Will any trees be cut down?

The City will work to protect the trees as much as possible; however, there are four trees within the construction zone that will be removed and one tree in poor health that needs to be removed for public safety. Those trees will be replaced. There may also be an opportunity to increase the number of trees as part of the landscaping plan.

What will happen to the track and football field?

We won’t know until staff report back to Council later this year with all parking options and a recommendation.

Who makes the final decision on the parking spaces?

Staff are looking into all parking options including a parking structure, on-street parking, leasing agreements and reducing the number of parking spots required on-site. Staff will report back to Committee and Council in Q4 2023 with parking recommendations. If there is to be a reduction in parking, an application will be taken to the Committee of Adjustment. The committee will review the uses of the building, number of spaces required to meet demand and make a decision based on Council-approved Zoning Bylaws.

I don’t want to lose the track. How can we keep it?

Council has directed staff to report back in Q4 2023 on parking alternatives, so during this time, there will be no impact to the track. All options will be considered, including street parking in the neighbourhood, on-site parking, off-site parking and building a parking structure. Once a parking plan is in place, we will know what can and can’t be done with the existing track and open space. Residents will have an opportunity to provide feedback on the open space.

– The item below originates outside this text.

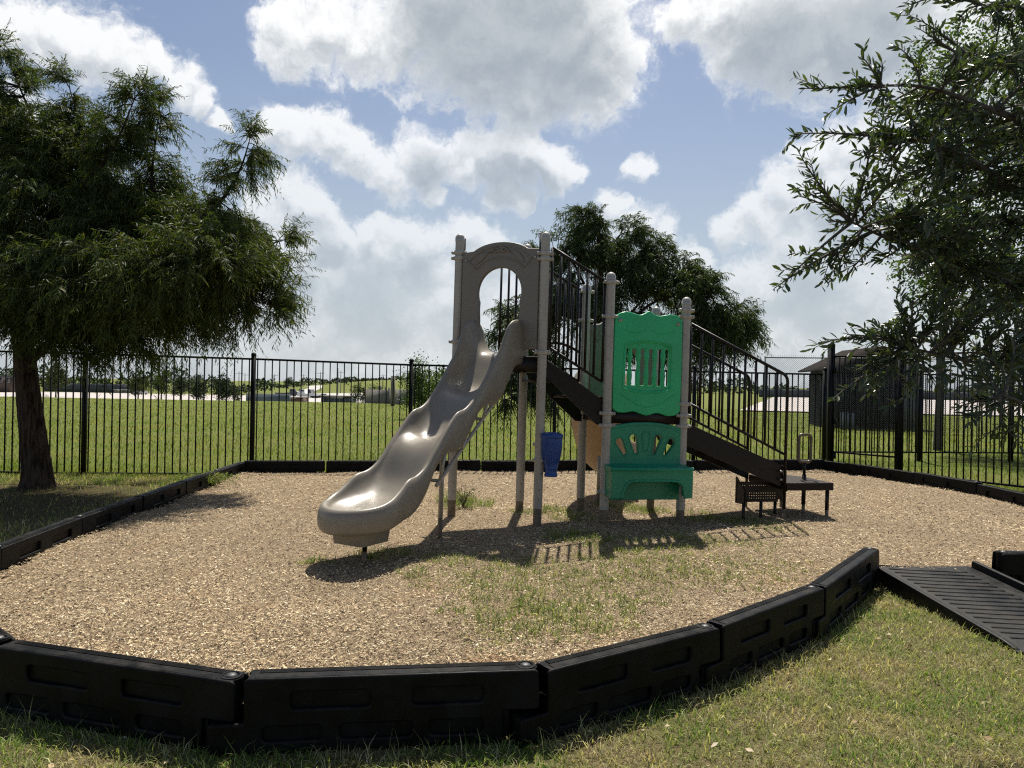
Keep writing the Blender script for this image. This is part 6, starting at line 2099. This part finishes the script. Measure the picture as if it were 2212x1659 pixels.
# low ground on the left: the woods stand on a rise
z = base_z + hprof * r.random(n) ** .7
p = np.stack([xv, Yv, z], 1)
d = unit(r.normal(size=(n, 3)))
Lw = r.uniform(.9, 2.0, n)
acc.add(*ellip_leaves(p, d, Lw, Lw * .7, r, .3))
o = kind(acc.build('far_woods', M['farleaf']), 'stuff'); o['label'] = 'hazy far woods along the horizon'

# --- dry dark weed by the slide's rear post
wb = P(1000, 1098, CHIP_Z)
weed = thing('weed', 'tall dark seeding weed beside the rear slide post', 'weed', (wb.x, wb.y, CHIP_Z))
r = np.random.default_rng(9)
st, lf = Acc(), Acc()
for k in range(16):
    a = r.random() * 6.28; l_ = .12 + .20 * r.random()
    e_ = np.array([math.cos(a) * l_ * .6, math.sin(a) * l_ * .4, l_])
    ts = np.linspace(0, 1, 5)[:, None]
    c = np.array(wb) + e_ * ts + np.array([0, 0, .05]) * np.sin(ts * 3)
    st.tube(c, [.0028, .0024, .002, .0016, .001], 4, False)
    m = 7
    p = c[r.integers(1, 5, m)] + r.normal(0, .01, (m, 3))
    lf.add(*strips(p, unit(r.normal(size=(m, 3)) + np.array([0, 0, .4])), np.full(m, .05), np.full(m, .006), r))
st.build('stems', M['far_brown'], weed); kind(lf.build('leaves', M['farleaf'], weed), 'stuff')
wb = P(452, 1047, CHIP_Z)
weed = thing('weed', 'low sprawling green weed at the left border timbers', 'weed', (wb.x, wb.y, CHIP_Z))
st, lf = Acc(), Acc()
for k in range(46):
    a = r.random() * 6.28; l_ = .15 + .40 * r.random()
    e_ = np.array([math.cos(a) * l_, math.sin(a) * l_ * .8, .06 + .12 * r.random()])
    ts = np.linspace(0, 1, 5)[:, None]
    c = np.array(wb) + e_ * ts * np.array([1, 1, 0]) + np.array([0, 0, 1]) * e_[2] * np.sin(ts * 2.2)
    st.tube(c, [.0024, .002, .0018, .0014, .001], 4, False)
    m = 26
    p = c[r.integers(0, 5, m)] + r.normal(0, .018, (m, 3)); p[:, 2] = np.maximum(p[:, 2], CHIP_Z + .005)
    lf.add(*ellip_leaves(p, unit(r.normal(size=(m, 3)) + np.array([0, 0, .3])), np.full(m, .03), np.full(m, .011), r))
st.build('stems', M['weed'], weed); kind(lf.build('leaves', M['weed'], weed), 'stuff')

Can we build a parking garage to save the open space and track?

All options are being considered although this would be an expensive option.

Will there be public engagement on the use of indoor space?

Yes, there will be multiple opportunities. Staff will be asking for expressions of interest for the 21,000 square foot of space for rent, programs and user groups, as well as an additional 9,000 sq. ft. of potential temporary space available to the community at Bateman in the fall of 2023 and a visioning exercise in the summer and fall of 2023. The expressions of interest will help staff to know who is interested in working with the City, and what kinds of space requirements may be needed. Over the summer and fall of 2023, Recreation, Community and Culture staff will have an extensive community engagement planned for the Parks and Recreation Master Plan and the Parks and Recreation Cultural Asset Master Plan (PRCAMP) along with a review of direct delivered programs and services. Residents will have an opportunity to provide feedback on these items.

In the late fall of 2023, staff will consult with the community on proposed high-level program mix for Bateman and share the community comments back with committee in winter 2024. More details of the program mix will be further refined as phase two of the construction is finalized and shared with the community.

Residents can stay informed about this project on the City’s engagement portal

When does Phase 2 of this project start?

Stage 2 of the current construction contract will not start until Q2 2024.